WDYT ? is this something we can do as part of libseccomp ?

pcmoore commented 3 years ago

I've been thinking about this for a while now, it just hasn't percolated up the priority ladder:

I'm not sure we want to go quite as far as what you've described, e.g. design a new DSL, as I believe that is a bit beyond the scope of the core libseccomp library. However, I do think it would be reasonable to add support for exporting a libseccomp filter into a C header file that would contain the BPF as well as the necessary NNP and other calls to load/instantiate the filter at runtime.

Applications which wanted to make use of this could simply transfer their existing libseccomp calls into a separate tool which is built/executed at build time and the resulting header file included in the main application.

If we eventually decide that we do want to go the full blown language route we can do that later, the header file generation would be a first step regardless.

pcmoore commented 3 years ago

Also, do we want to consolidate this issue with #15?

vapier commented 3 years ago

I certainly understand the concern about scope creep. I'm happy to take it one step at a time.

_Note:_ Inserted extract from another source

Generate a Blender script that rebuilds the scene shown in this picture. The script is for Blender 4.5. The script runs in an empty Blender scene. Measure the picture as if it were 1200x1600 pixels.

I'll start with the C header generation in #15. I did a quick search before but didn't find that one, so thanks for the link.

up to you whether you want to close this issue now, or leave it open for a bit in case anyone shows up with their thoughts. not that reopening is hard to do.

drakenclimber commented 3 years ago

This issue has arisen a few times within Oracle as well. Most recently a team that frequently creates/deletes containers expressed interest in the ability to build a filter once up front rather than each time a container is created. They experimented with exporting BPF and trying to pass that around, but it felt fragile.

I'm open to a variety of solutions, but perhaps starting small(er) would be best.